HyperTime: Implicit Neural Representation for Time Series
This work addresses the under-explored application of INRs to time series, offering a novel approach for data augmentation and representation, though it is incremental in extending existing INR techniques to a new domain.
The paper tackles the problem of representing and analyzing time series data using implicit neural representations (INRs), showing that a hypernetwork architecture with an FFT-based loss can encode time series for tasks like imputation and data augmentation, achieving competitive results against state-of-the-art methods.
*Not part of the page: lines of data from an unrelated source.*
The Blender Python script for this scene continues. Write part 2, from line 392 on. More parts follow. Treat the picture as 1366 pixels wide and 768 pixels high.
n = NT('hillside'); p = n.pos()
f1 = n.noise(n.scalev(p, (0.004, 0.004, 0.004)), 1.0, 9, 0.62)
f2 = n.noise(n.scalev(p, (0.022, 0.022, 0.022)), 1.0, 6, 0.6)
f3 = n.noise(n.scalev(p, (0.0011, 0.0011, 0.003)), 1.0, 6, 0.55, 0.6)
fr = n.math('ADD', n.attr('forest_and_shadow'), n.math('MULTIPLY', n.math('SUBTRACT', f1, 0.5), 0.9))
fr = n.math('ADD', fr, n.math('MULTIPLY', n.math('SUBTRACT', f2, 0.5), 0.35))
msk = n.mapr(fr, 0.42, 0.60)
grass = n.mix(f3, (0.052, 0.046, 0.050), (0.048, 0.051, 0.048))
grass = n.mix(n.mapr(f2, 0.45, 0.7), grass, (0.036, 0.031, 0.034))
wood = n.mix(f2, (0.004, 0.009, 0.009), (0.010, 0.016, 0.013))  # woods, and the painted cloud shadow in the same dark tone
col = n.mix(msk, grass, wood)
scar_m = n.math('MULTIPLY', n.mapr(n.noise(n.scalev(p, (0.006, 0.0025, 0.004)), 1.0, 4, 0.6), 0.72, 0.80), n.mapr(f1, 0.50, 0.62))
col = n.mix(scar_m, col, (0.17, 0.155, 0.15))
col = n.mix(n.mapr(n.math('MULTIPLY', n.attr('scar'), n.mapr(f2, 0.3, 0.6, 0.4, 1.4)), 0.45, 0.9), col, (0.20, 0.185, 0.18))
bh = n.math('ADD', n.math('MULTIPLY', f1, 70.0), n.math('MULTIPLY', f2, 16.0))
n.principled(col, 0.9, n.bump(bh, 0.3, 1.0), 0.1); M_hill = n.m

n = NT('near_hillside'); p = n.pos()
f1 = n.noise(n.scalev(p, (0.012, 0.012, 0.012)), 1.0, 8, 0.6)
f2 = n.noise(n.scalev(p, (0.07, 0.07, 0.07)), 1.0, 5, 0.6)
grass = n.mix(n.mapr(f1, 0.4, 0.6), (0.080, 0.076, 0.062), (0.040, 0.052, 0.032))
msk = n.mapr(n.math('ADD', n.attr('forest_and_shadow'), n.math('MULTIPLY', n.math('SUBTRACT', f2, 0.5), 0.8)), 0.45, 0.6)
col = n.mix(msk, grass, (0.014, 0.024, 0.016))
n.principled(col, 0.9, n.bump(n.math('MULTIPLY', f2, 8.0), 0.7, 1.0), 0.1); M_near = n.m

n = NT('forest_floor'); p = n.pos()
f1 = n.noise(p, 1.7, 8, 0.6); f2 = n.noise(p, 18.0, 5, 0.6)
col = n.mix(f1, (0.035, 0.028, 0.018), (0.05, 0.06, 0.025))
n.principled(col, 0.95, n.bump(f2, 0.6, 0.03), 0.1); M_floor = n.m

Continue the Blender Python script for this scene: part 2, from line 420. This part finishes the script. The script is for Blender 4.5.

Implicit neural representations (INRs) have recently emerged as a powerful tool that provides an accurate and resolution-independent encoding of data. Their robustness as general approximators has been shown in a wide variety of data sources, with applications on image, sound, and 3D scene representation. However, little attention has been given to leveraging these architectures for the representation and analysis of time series data. In this paper, we analyze the representation of time series using INRs, comparing different activation functions in terms of reconstruction accuracy and training convergence speed. We show how these networks can be leveraged for the imputation of time series, with applications on both univariate and multivariate data. Finally, we propose a hypernetwork architecture that leverages INRs to learn a compressed latent representation of an entire time series dataset. We introduce an FFT-based loss to guide training so that all frequencies are preserved in the time series. We show that this network can be used to encode time series as INRs, and their embeddings can be interpolated to generate new time series from existing ones. We evaluate our generative method by using it for data augmentation, and show that it is competitive against current state-of-the-art approaches for augmentation of time series.